### Requirements
Any pictures in the records below should be skipped; write out everything else exactly.
»»
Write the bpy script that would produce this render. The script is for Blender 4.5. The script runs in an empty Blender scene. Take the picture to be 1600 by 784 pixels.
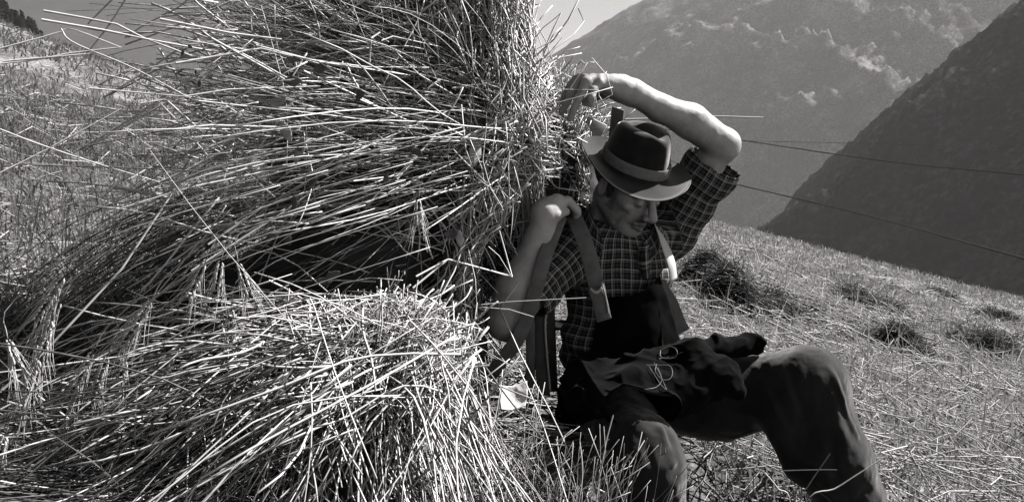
import bpy, math, random
import numpy as np
from mathutils import Vector

# ------------------------------------------------------------------ camera, light, world
S = bpy.context.scene
COL = S.collection
R = math.radians
PITCH = 8.0
F_PX = 1600 * 28 / 36.0
cam_d = bpy.data.cameras.new('camera'); cam = bpy.data.objects.new('camera', cam_d); COL.objects.link(cam)
cam_d.lens = 28; cam_d.sensor_width = 36; cam_d.clip_end = 20000; cam_d.clip_start = 0.05
cam.location = (0, 0, 0); cam.rotation_euler = (R(90 - PITCH), 0, 0)
S.camera = cam

SUN_EL, SUN_AZ = 43.5, 67.0            # azimuth measured from +y towards +x
world = bpy.data.worlds.new("World"); S.world = world; world.use_nodes = True
wn = world.node_tree.nodes; wl = world.node_tree.links
for n in list(wn): wn.remove(n)
sky = wn.new('ShaderNodeTexSky'); sky.sky_type = 'NISHITA'; sky.sun_disc = False
sky.sun_elevation = R(SUN_EL); sky.sun_rotation = R(SUN_AZ); sky.altitude = 2200; sky.air_density = 0.7; sky.dust_density = 0.3
bw = wn.new('ShaderNodeSeparateColor')     # red-filtered black and white film: the sky's red channel
mixc = wn.new('ShaderNodeMix'); mixc.data_type = 'RGBA'; mixc.blend_type = 'MULTIPLY'
mixc.inputs[0].default_value = 1.0; mixc.inputs[7].default_value = (1.0, 0.99, 0.985, 1)
bg = wn.new('ShaderNodeBackground'); bg.inputs[1].default_value = 0.09
wo = wn.new('ShaderNodeOutputWorld')
wl.new(sky.outputs[0], bw.inputs[0]); wl.new(bw.outputs[0], mixc.inputs[6]); wl.new(mixc.outputs[2], bg.inputs[0]); wl.new(bg.outputs[0], wo.inputs[0])

sd = bpy.data.lights.new('sun', 'SUN'); sun = bpy.data.objects.new('sun', sd); COL.objects.link(sun)
sd.energy = 5.0; sd.angle = R(0.5); sd.color = (1.0, 0.99, 0.985)
TO_SUN = Vector((math.sin(R(SUN_AZ)) * math.cos(R(SUN_EL)), math.cos(R(SUN_AZ)) * math.cos(R(SUN_EL)), math.sin(R(SUN_EL))))
sun.rotation_euler = TO_SUN.to_track_quat('Z', 'Y').to_euler(); sun.location = (20, 5, 20)

S.view_settings.view_transform = 'Standard'; S.view_settings.look = 'None'
S.view_settings.exposure = 1.34; S.view_settings.gamma = 1
S.render.engine = 'CYCLES'
S.cycles.use_denoising = True
S.cycles.max_bounces = 3; S.cycles.diffuse_bounces = 0; S.cycles.glossy_bounces = 1; S.cycles.volume_bounces = 0
S.cycles.transmission_bounces = 2; S.cycles.transparent_max_bounces = 8
S.cycles.sample_clamp_indirect = 4

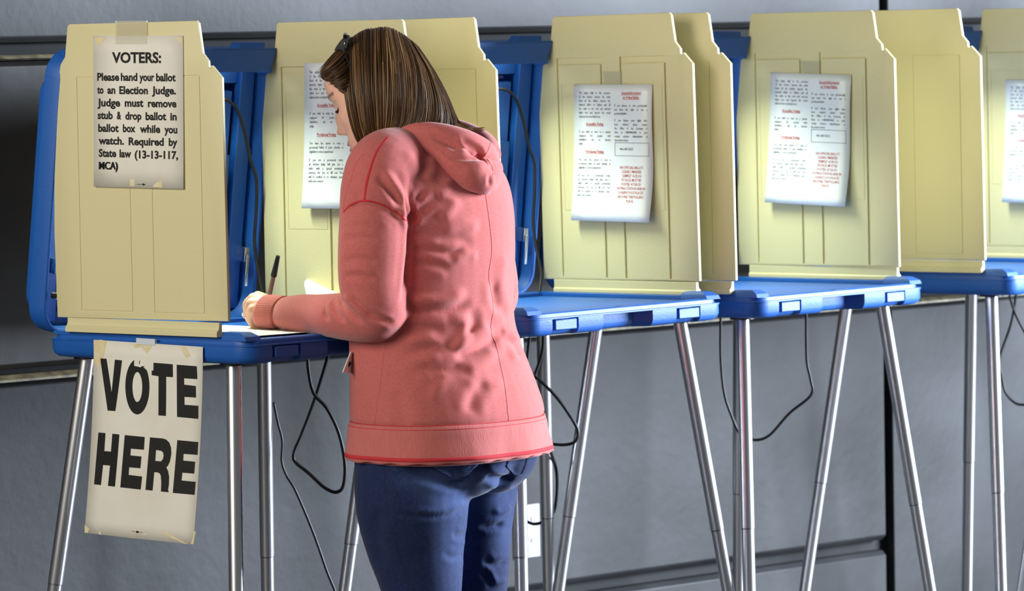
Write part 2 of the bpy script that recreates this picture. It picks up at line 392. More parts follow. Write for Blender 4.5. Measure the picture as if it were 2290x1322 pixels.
        bm = bmesh.new(); tube(bm, [top + Vector((0, 0, .002)), top - Vector((0, 0, .006))], .027, 16); obj('leg_socket', bm, M['black'], lg)
    # lamp cord hanging down inside the lid
    bm = bmesh.new()
    pts = [LP(*q) for q in ((.08, .455, .008), (.1225, .460, .004), (.1671, .4574, .003), (.1984, .4376, .002), (.2256, .3865, -.001), (.245, .3306, -.003), (.260, .2928, -.009), (.265, .2277, -.010), (.267, .1626, -.010), (.269, .1061, -.024), (.266, .0582, -.045), (.25, .018, -.06))]
    tube(bm, spline(pts, 40), .0034, 8); tube(bm, [LP(.07, .455, .010), LP(.128, .460, .004)], [.012, .006], 10)
    obj('lamp_cord', bm, M['black'], root)
    for s in (-1, 1):
        bm = bmesh.new(); box(bm, s * .262 - .006, s * .262 + .006, .120, .150, .004, .030, LP)
        loft(bm, [[LP(s * .262 + dx, h, d) for dx, d in ((-.004, 0), (.004, 0), (.004, .003), (-.004, .003))] for h, d in ((.135, 0), (.07, -.02))])
        obj('hinge_bracket', bm, M['silver'], lid, bevel=.001)
    bm = bmesh.new()
    tube(bm, [(-.283, .272, 1.072), (-.262, .258, 1.070)], .0065, 10); tube(bm, [(-.262, .258, 1.070), (-.20, .246, 1.062)], .003, 8)
    obj('lid_catch', bm, M['black'], lid)
    return root

BOOTHS = [(-.513, 8.870, 48.19, .40, .39, 1.97, .16), (.043, 9.484, 44.96, -.21, .74, -.94, .09), (.511, 9.922, 47.85, .14, .44, .36, -.65),
          (1.107, 10.549, 48.38, .04, .40, -.57, .05), (1.685, 11.06, 48.0, 0, .4, 0, 0)]
BLABEL = ['leftmost blue voting booth, nearest, with the voters sign and hanging poster',
          'second blue voting booth from the left, directly behind the woman in pink',
          'third blue voting booth from the left, right of the one behind the woman',
          'fourth blue voting booth, cut off by the right edge of the picture',
          'farthest voting booth, only one slanting aluminium leg showing at bottom right']
proto = make_booth(); BM = []; ROOTS = []
for i, (bx, by, yaw, t3, t4, dl, dr) in enumerate(BOOTHS):
    o = proto if i == 0 else copy_tree(proto)
    m = Matrix.Translation((bx, by, 1)) @ Matrix.Rotation(R(yaw), 4, 'Z') @ Matrix.Rotation(R(t3), 4, 'Y') @ Matrix.Rotation(R(-t4), 4, 'X') @ Matrix.Translation((0, 0, -1))
    o.matrix_world = m; BM.append(m); ROOTS.append(o); tag(o, BLABEL[i], 'voting booth', 'voting booths in a row along the wall')
    sc = [c for c in o.children if c.name.startswith('privacy_screen')]
    for c in sc: c.rotation_euler = (0, 0, R(dl if c.location.x < 0 else dr))

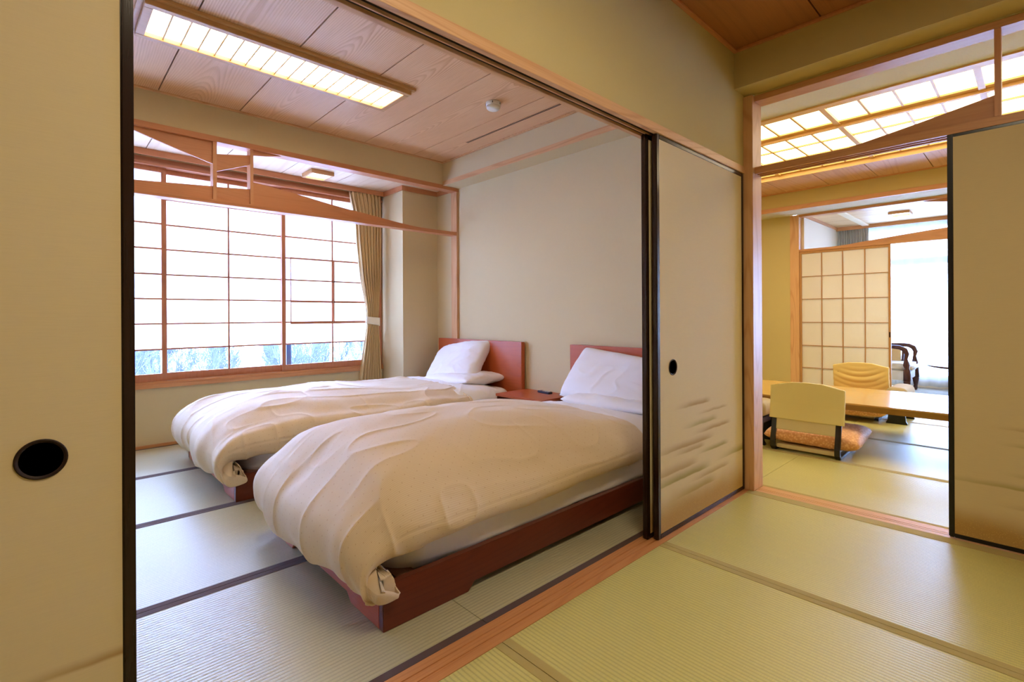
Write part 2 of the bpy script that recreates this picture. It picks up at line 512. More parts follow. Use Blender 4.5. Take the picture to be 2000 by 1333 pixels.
««
### Full response
Write the bpy script that would produce this render. The script is for Blender 4.5. The script runs in an empty Blender scene. Take the picture to be 1600 by 784 pixels.
import bpy, math, random
import numpy as np
from mathutils import Vector

# ------------------------------------------------------------------ camera, light, world
S = bpy.context.scene
COL = S.collection
R = math.radians
PITCH = 8.0
F_PX = 1600 * 28 / 36.0
cam_d = bpy.data.cameras.new('camera'); cam = bpy.data.objects.new('camera', cam_d); COL.objects.link(cam)
cam_d.lens = 28; cam_d.sensor_width = 36; cam_d.clip_end = 20000; cam_d.clip_start = 0.05
cam.location = (0, 0, 0); cam.rotation_euler = (R(90 - PITCH), 0, 0)
S.camera = cam

SUN_EL, SUN_AZ = 43.5, 67.0            # azimuth measured from +y towards +x
world = bpy.data.worlds.new("World"); S.world = world; world.use_nodes = True
wn = world.node_tree.nodes; wl = world.node_tree.links
for n in list(wn): wn.remove(n)
sky = wn.new('ShaderNodeTexSky'); sky.sky_type = 'NISHITA'; sky.sun_disc = False
sky.sun_elevation = R(SUN_EL); sky.sun_rotation = R(SUN_AZ); sky.altitude = 2200; sky.air_density = 0.7; sky.dust_density = 0.3
bw = wn.new('ShaderNodeSeparateColor')     # red-filtered black and white film: the sky's red channel
mixc = wn.new('ShaderNodeMix'); mixc.data_type = 'RGBA'; mixc.blend_type = 'MULTIPLY'
mixc.inputs[0].default_value = 1.0; mixc.inputs[7].default_value = (1.0, 0.99, 0.985, 1)
bg = wn.new('ShaderNodeBackground'); bg.inputs[1].default_value = 0.09
wo = wn.new('ShaderNodeOutputWorld')
wl.new(sky.outputs[0], bw.inputs[0]); wl.new(bw.outputs[0], mixc.inputs[6]); wl.new(mixc.outputs[2], bg.inputs[0]); wl.new(bg.outputs[0], wo.inputs[0])

sd = bpy.data.lights.new('sun', 'SUN'); sun = bpy.data.objects.new('sun', sd); COL.objects.link(sun)
sd.energy = 5.0; sd.angle = R(0.5); sd.color = (1.0, 0.99, 0.985)
TO_SUN = Vector((math.sin(R(SUN_AZ)) * math.cos(R(SUN_EL)), math.cos(R(SUN_AZ)) * math.cos(R(SUN_EL)), math.sin(R(SUN_EL))))
sun.rotation_euler = TO_SUN.to_track_quat('Z', 'Y').to_euler(); sun.location = (20, 5, 20)

S.view_settings.view_transform = 'Standard'; S.view_settings.look = 'None'
S.view_settings.exposure = 1.34; S.view_settings.gamma = 1
S.render.engine = 'CYCLES'
S.cycles.use_denoising = True
S.cycles.max_bounces = 3; S.cycles.diffuse_bounces = 0; S.cycles.glossy_bounces = 1; S.cycles.volume_bounces = 0
S.cycles.transmission_bounces = 2; S.cycles.transparent_max_bounces = 8
S.cycles.sample_clamp_indirect = 4

Write part 2 of the bpy script that recreates this picture. It picks up at line 392. More parts follow. Write for Blender 4.5. Measure the picture as if it were 2290x1322 pixels.
        bm = bmesh.new(); tube(bm, [top + Vector((0, 0, .002)), top - Vector((0, 0, .006))], .027, 16); obj('leg_socket', bm, M['black'], lg)
    # lamp cord hanging down inside the lid
    bm = bmesh.new()
    pts = [LP(*q) for q in ((.08, .455, .008), (.1225, .460, .004), (.1671, .4574, .003), (.1984, .4376, .002), (.2256, .3865, -.001), (.245, .3306, -.003), (.260, .2928, -.009), (.265, .2277, -.010), (.267, .1626, -.010), (.269, .1061, -.024), (.266, .0582, -.045), (.25, .018, -.06))]
    tube(bm, spline(pts, 40), .0034, 8); tube(bm, [LP(.07, .455, .010), LP(.128, .460, .004)], [.012, .006], 10)
    obj('lamp_cord', bm, M['black'], root)
    for s in (-1, 1):
        bm = bmesh.new(); box(bm, s * .262 - .006, s * .262 + .006, .120, .150, .004, .030, LP)
        loft(bm, [[LP(s * .262 + dx, h, d) for dx, d in ((-.004, 0), (.004, 0), (.004, .003), (-.004, .003))] for h, d in ((.135, 0), (.07, -.02))])
        obj('hinge_bracket', bm, M['silver'], lid, bevel=.001)
    bm = bmesh.new()
    tube(bm, [(-.283, .272, 1.072), (-.262, .258, 1.070)], .0065, 10); tube(bm, [(-.262, .258, 1.070), (-.20, .246, 1.062)], .003, 8)
    obj('lid_catch', bm, M['black'], lid)
    return root

BOOTHS = [(-.513, 8.870, 48.19, .40, .39, 1.97, .16), (.043, 9.484, 44.96, -.21, .74, -.94, .09), (.511, 9.922, 47.85, .14, .44, .36, -.65),
          (1.107, 10.549, 48.38, .04, .40, -.57, .05), (1.685, 11.06, 48.0, 0, .4, 0, 0)]
BLABEL = ['leftmost blue voting booth, nearest, with the voters sign and hanging poster',
          'second blue voting booth from the left, directly behind the woman in pink',
          'third blue voting booth from the left, right of the one behind the woman',
          'fourth blue voting booth, cut off by the right edge of the picture',
          'farthest voting booth, only one slanting aluminium leg showing at bottom right']
proto = make_booth(); BM = []; ROOTS = []
for i, (bx, by, yaw, t3, t4, dl, dr) in enumerate(BOOTHS):
    o = proto if i == 0 else copy_tree(proto)
    m = Matrix.Translation((bx, by, 1)) @ Matrix.Rotation(R(yaw), 4, 'Z') @ Matrix.Rotation(R(t3), 4, 'Y') @ Matrix.Rotation(R(-t4), 4, 'X') @ Matrix.Translation((0, 0, -1))
    o.matrix_world = m; BM.append(m); ROOTS.append(o); tag(o, BLABEL[i], 'voting booth', 'voting booths in a row along the wall')
    sc = [c for c in o.children if c.name.startswith('privacy_screen')]
    for c in sc: c.rotation_euler = (0, 0, R(dl if c.location.x < 0 else dr))

Write part 2 of the bpy script that recreates this picture. It picks up at line 512. More parts follow. Use Blender 4.5. Take the picture to be 2000 by 1333 pixels.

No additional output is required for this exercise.